Offerman and Mullally recently debuted their Epix comedy special "Summer of 69: No Apostrophe." The special originates from their comedy tour with the same name that began in 2015 and toured across the U.S. and U.K. Offerman's previous comedy special, "American Ham," was released on Netflix in 2014 and he is about to go back on tour with his "Full Bush" comedy special this fall. 

Since 2013 Offerman has released three New York Times best-selling books: "Paddle Your Own Canoe: One Man's Fundamentals for Delicious Living," "Gumption: Relighting the Torch of Freedom with America's Gutsiest Troublemakers" and "Good Clean Fun." Offerman also narrated "The Adventures of Tom Sawyer" for Audible.com, which debuted at No. 4 on Audible's Fiction Best Seller list.

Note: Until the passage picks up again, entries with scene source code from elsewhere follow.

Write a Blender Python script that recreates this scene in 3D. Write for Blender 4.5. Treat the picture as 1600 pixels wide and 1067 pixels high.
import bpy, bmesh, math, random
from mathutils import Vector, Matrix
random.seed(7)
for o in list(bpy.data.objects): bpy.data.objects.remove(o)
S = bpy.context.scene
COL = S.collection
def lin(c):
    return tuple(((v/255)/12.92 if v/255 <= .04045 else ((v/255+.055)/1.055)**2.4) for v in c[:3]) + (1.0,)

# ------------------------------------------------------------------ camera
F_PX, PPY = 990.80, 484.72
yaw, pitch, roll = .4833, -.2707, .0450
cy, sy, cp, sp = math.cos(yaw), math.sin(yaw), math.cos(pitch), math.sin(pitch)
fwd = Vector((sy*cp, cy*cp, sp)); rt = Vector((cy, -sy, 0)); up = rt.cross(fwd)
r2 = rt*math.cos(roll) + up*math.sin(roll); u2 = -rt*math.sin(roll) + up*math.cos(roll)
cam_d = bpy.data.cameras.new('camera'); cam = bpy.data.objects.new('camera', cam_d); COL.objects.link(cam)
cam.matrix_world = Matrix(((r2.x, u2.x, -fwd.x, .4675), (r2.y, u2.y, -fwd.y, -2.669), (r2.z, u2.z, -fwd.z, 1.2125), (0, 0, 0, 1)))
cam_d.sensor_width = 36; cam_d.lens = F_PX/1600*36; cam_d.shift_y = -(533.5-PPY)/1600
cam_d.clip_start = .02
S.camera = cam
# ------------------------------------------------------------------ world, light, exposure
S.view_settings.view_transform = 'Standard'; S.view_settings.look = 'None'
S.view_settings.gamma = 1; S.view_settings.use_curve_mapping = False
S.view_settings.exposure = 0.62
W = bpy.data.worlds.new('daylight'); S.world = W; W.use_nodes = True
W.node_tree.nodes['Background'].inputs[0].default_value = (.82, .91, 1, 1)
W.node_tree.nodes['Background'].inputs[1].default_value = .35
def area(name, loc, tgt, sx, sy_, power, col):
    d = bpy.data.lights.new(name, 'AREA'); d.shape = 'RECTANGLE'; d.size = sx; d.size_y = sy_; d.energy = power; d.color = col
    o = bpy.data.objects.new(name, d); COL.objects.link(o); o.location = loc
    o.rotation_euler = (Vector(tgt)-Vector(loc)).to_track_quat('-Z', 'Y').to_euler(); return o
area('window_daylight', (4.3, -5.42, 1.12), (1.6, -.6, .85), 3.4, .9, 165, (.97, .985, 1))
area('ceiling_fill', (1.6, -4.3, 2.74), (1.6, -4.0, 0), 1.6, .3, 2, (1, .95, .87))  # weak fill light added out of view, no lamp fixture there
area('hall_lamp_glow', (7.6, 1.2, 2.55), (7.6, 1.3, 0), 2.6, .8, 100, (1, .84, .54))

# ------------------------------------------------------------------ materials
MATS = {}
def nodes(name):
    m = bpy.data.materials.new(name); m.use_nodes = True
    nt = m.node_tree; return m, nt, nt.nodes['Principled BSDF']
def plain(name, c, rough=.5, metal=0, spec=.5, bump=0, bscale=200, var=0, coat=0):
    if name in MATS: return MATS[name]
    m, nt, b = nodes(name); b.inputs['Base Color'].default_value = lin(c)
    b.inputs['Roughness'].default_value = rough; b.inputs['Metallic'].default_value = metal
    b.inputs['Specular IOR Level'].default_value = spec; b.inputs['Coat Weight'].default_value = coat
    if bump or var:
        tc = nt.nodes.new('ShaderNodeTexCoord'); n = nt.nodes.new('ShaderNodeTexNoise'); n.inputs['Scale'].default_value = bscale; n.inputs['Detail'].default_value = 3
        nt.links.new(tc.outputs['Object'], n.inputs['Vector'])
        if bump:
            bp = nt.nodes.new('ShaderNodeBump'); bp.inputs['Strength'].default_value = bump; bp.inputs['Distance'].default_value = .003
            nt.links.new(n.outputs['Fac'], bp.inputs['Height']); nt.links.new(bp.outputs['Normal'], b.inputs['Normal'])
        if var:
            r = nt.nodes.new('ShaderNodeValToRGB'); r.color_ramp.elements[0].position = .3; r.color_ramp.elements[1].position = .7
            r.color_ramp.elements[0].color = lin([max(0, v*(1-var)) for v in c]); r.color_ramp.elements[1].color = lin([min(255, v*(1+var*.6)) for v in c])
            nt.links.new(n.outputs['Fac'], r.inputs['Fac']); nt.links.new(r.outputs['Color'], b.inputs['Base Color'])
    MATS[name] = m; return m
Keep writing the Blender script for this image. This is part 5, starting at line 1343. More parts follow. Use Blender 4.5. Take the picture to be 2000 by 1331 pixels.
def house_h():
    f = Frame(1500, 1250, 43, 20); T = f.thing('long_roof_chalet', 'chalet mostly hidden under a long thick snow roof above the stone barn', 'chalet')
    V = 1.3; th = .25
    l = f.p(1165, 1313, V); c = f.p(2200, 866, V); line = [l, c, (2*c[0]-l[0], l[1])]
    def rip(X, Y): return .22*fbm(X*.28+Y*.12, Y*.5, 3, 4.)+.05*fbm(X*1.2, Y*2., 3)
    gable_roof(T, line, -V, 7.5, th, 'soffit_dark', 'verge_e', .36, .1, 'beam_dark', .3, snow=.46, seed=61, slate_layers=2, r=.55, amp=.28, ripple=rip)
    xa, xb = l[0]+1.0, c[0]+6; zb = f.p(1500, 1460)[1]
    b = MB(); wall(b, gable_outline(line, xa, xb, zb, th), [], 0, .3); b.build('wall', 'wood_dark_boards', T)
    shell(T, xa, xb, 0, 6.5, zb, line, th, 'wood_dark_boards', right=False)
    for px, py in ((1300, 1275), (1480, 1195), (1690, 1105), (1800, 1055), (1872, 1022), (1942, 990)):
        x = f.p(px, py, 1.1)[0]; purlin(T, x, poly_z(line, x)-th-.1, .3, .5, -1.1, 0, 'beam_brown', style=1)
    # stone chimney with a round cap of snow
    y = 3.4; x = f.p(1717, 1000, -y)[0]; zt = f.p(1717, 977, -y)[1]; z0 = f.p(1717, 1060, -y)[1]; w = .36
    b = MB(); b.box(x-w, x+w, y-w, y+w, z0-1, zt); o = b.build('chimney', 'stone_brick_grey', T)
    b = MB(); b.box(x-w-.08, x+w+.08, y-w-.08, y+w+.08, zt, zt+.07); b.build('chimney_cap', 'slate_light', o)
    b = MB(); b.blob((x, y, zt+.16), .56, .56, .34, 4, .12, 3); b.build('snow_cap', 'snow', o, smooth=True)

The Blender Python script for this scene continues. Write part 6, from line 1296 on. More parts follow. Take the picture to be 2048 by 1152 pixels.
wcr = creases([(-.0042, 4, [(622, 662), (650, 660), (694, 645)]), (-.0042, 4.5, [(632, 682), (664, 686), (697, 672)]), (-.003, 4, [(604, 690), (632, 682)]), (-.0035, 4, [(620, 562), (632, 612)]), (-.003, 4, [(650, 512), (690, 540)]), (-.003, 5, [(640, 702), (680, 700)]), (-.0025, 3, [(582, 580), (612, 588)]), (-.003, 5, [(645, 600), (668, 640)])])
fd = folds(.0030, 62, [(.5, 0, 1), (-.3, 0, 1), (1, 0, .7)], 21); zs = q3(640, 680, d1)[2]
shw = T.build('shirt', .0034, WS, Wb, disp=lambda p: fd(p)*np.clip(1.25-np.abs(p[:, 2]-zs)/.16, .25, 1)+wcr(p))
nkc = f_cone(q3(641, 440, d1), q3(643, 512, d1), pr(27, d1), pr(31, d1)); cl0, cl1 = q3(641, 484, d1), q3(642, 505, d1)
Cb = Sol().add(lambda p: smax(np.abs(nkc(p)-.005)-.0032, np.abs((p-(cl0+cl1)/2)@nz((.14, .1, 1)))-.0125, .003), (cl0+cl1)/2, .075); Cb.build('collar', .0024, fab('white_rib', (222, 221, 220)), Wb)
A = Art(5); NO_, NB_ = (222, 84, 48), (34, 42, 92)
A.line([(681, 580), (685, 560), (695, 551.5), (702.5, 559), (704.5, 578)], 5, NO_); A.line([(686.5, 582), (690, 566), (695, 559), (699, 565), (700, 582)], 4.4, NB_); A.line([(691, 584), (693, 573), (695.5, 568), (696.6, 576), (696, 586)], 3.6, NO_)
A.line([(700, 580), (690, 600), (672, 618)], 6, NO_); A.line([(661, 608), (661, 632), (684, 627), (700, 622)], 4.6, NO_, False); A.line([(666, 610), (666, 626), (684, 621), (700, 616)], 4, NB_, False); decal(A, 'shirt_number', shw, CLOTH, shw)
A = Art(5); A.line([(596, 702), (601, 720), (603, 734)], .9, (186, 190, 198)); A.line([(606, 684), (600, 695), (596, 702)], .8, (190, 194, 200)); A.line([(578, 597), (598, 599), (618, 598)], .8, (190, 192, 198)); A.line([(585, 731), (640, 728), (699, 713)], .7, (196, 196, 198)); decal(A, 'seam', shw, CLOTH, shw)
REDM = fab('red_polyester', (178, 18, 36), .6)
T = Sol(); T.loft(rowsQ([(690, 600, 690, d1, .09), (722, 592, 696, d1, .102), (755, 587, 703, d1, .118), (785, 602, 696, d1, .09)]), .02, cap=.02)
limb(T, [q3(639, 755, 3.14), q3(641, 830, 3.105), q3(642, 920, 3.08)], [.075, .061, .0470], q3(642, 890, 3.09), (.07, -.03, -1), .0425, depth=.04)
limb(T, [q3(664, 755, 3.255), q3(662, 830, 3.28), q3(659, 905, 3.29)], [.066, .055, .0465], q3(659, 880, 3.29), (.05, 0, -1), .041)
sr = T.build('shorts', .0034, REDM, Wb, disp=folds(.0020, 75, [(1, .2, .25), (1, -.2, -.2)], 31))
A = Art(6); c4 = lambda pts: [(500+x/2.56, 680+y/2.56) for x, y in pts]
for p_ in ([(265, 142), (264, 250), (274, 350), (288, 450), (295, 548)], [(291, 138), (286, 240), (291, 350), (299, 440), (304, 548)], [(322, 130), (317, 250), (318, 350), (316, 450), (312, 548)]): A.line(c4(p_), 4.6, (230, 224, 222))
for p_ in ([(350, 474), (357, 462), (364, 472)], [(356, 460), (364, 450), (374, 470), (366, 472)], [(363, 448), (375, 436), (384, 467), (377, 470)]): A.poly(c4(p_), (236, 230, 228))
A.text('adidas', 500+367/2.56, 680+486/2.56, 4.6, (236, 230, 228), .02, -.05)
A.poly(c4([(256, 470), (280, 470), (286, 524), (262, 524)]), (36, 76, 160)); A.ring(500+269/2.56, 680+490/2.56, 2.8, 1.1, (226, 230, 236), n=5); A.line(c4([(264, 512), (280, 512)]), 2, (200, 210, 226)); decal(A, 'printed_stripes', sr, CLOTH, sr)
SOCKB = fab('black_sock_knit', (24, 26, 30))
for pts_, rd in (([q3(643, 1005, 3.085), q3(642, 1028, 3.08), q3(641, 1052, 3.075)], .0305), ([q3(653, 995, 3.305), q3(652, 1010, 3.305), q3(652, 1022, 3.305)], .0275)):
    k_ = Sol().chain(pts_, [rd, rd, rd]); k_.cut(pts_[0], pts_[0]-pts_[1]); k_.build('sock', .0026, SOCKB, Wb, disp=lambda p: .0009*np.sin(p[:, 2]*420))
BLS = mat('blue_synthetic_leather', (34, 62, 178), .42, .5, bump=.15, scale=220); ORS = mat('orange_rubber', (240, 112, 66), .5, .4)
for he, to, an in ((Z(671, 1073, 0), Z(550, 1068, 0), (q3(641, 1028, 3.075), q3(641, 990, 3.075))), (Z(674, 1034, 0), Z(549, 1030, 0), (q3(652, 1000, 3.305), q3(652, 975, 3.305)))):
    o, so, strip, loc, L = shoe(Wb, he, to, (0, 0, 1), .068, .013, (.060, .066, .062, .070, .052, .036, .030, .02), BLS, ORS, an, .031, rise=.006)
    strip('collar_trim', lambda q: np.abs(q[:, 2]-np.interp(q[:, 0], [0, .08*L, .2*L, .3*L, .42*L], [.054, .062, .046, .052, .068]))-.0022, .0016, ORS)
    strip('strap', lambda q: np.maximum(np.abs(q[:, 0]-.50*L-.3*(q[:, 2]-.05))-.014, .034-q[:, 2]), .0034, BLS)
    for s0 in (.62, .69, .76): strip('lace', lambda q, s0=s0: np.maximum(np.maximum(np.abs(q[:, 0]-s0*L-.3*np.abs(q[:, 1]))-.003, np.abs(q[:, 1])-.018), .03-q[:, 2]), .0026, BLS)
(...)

Offerman got his start in the Chicago theater community, where he was a founding member of the Defiant Theatre. He received a Joseph Jefferson Citation for his performance in "The Kentucky Cycle" at Chicago's Pegasus Players Theatre, and was awarded a second Jefferson Citation for the puppets and masks he and his team crafted for "The Skriker" at Defiant. He also worked extensively at Steppenwolf, the Goodman, Wisdom Bridge and Pegasus Players, among others. In 2014, he starred with Mullally in the play "Annapurna" at the Acorn Theatre in New York. Offerman also appeared in the play when it premiered at the Odyssey Theater in Los Angeles in 2013. His stage work also includes the off-Broadway play "Adding Machine," the 2015 Huntington Theater production of "A Confederacy of Dunces" and he is a company member of the Evidence Room Theater Company in Los Angeles.

In his spare time, he can be found at his woodshop in Los Angeles building handcrafted items ranging from fine furniture to canoes to ukuleles.